GIVEN EXERCISE >> Search the records below for the word "script". Pull out each line that has it.
--- Start of RECORDS PROVIDED ---
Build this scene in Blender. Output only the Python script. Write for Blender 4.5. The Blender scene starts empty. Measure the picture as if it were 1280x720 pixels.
--- End of RECORDS PROVIDED ---
--- Start of RECORDS PROVIDED ---
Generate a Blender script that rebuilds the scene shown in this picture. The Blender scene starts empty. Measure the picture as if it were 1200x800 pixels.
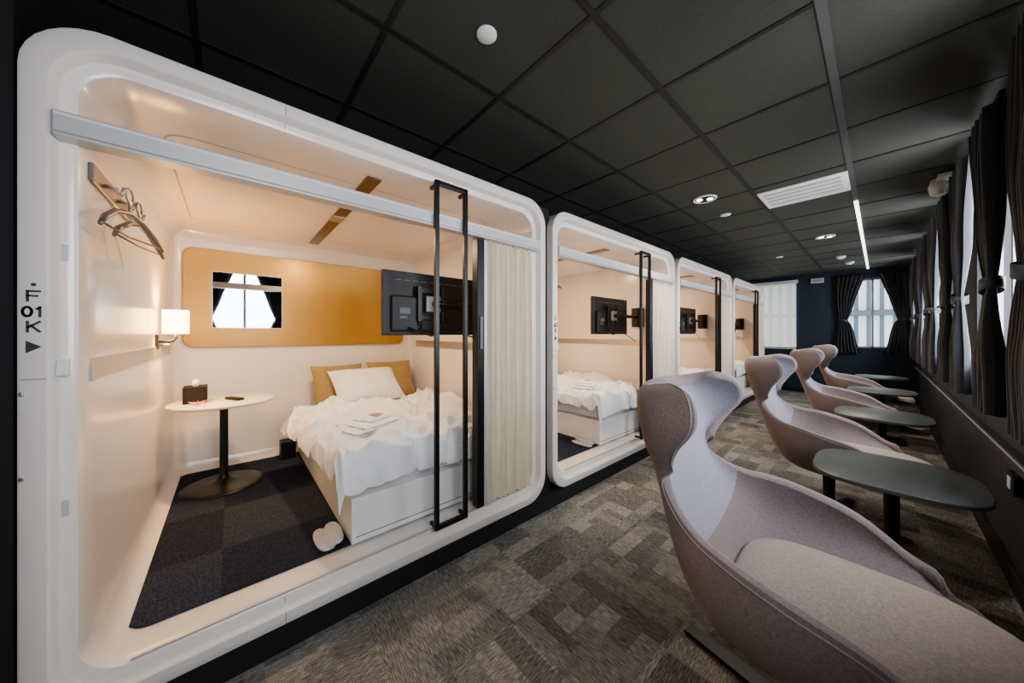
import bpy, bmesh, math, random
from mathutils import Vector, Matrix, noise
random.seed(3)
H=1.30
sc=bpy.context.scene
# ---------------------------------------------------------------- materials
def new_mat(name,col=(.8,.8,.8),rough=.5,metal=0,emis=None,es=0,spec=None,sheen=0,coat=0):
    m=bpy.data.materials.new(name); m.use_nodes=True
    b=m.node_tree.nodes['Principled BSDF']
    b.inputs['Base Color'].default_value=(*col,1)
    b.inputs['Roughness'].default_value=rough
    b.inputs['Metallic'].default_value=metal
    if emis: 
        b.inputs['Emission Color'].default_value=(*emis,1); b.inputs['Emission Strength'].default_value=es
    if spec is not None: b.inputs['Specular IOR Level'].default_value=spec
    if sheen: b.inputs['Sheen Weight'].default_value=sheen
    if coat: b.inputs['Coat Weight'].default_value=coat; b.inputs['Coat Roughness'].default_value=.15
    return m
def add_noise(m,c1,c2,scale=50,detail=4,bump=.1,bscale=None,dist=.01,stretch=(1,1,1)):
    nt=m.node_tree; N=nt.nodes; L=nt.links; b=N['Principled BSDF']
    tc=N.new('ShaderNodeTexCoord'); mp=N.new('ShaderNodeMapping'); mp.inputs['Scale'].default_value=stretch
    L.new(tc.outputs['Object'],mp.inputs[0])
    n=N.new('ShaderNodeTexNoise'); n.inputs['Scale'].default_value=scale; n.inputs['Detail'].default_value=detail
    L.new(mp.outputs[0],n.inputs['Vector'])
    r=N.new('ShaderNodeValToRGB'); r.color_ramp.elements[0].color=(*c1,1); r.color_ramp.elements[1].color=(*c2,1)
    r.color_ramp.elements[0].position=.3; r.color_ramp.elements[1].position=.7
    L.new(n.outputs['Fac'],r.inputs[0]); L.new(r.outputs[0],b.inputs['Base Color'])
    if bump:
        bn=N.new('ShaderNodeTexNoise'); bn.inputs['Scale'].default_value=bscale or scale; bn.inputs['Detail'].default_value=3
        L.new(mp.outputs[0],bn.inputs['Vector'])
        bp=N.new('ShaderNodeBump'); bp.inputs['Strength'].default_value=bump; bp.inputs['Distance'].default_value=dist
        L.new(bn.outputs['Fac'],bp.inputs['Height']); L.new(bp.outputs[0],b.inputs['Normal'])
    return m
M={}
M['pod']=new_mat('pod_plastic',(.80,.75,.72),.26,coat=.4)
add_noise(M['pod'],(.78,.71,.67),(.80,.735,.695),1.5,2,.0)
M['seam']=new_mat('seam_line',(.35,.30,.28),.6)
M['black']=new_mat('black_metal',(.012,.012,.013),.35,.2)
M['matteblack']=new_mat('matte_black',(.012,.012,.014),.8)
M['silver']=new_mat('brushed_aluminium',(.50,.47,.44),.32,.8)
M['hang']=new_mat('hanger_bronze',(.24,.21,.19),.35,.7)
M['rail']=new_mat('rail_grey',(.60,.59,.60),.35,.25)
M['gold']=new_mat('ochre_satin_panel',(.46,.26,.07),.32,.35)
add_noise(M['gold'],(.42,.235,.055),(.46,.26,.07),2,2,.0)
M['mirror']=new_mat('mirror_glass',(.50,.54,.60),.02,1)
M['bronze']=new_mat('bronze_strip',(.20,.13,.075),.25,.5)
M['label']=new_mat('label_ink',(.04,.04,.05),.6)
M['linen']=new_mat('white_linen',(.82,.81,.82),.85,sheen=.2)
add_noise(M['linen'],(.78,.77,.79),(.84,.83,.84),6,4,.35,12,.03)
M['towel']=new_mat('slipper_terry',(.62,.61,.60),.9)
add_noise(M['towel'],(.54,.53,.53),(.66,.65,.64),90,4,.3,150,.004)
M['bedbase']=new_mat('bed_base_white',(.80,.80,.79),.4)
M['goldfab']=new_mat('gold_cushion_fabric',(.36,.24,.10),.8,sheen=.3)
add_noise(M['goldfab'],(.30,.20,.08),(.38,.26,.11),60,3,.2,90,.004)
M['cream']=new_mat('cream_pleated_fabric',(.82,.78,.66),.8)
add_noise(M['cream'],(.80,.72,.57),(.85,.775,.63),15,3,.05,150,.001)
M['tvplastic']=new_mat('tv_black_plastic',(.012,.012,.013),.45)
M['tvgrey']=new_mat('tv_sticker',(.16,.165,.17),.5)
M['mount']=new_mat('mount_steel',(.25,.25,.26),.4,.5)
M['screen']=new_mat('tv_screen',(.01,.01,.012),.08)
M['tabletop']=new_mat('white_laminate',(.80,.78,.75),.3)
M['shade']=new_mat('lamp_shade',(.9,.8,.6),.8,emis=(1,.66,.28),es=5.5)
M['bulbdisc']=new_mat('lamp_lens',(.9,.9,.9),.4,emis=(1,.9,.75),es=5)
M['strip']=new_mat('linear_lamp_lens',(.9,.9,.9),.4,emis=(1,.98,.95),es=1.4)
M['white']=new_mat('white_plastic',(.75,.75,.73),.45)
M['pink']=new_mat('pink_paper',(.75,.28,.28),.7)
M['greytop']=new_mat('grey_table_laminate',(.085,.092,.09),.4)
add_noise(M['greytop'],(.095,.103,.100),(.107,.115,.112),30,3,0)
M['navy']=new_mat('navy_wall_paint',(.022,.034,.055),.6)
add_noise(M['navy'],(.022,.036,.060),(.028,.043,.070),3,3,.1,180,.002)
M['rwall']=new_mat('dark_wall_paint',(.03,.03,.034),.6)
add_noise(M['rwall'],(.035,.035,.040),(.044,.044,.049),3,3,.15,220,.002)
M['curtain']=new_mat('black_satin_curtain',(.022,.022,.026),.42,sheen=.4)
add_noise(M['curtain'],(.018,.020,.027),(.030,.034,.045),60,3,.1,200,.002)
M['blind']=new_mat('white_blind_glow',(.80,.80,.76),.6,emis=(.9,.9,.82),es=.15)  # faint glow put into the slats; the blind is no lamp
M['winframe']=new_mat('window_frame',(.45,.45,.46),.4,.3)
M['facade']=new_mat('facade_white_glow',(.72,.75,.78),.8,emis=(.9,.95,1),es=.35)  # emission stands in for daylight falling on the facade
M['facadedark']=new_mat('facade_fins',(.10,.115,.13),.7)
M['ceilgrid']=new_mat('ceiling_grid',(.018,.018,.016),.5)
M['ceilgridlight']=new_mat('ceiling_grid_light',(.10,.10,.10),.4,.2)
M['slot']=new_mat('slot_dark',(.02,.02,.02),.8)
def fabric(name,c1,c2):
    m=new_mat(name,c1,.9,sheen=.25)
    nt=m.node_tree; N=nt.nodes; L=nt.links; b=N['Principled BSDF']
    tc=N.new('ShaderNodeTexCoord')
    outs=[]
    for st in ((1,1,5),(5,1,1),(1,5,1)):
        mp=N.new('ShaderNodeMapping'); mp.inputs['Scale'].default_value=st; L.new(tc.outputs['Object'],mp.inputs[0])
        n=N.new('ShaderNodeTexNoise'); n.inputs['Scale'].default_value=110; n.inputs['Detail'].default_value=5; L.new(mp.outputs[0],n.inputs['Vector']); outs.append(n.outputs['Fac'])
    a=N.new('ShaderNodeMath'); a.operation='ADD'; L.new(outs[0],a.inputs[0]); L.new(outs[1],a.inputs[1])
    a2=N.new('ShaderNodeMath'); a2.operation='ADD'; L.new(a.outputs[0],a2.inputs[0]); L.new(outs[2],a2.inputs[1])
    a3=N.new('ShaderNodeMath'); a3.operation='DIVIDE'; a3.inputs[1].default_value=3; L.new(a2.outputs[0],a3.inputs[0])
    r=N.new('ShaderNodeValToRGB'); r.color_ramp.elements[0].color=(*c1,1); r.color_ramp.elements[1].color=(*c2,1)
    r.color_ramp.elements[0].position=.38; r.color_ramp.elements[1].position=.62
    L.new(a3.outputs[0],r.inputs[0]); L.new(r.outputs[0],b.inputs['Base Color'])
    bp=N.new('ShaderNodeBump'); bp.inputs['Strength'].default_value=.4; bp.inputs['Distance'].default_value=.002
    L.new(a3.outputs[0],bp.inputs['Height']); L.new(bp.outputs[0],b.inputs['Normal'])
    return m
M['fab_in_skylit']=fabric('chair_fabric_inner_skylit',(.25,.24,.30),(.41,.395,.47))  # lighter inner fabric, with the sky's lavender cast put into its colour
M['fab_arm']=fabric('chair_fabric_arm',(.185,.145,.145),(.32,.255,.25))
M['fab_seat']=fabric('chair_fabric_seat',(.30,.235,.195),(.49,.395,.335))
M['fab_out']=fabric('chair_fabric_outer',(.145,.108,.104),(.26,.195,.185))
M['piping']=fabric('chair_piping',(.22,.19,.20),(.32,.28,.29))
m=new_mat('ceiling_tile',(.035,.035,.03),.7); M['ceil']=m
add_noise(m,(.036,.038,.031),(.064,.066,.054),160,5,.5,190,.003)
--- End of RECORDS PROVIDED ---
CORRECT RESULT >>
Build this scene in Blender. Output only the Python script. Write for Blender 4.5. The Blender scene starts empty. Measure the picture as if it were 1280x720 pixels.
Generate a Blender script that rebuilds the scene shown in this picture. The Blender scene starts empty. Measure the picture as if it were 1200x800 pixels.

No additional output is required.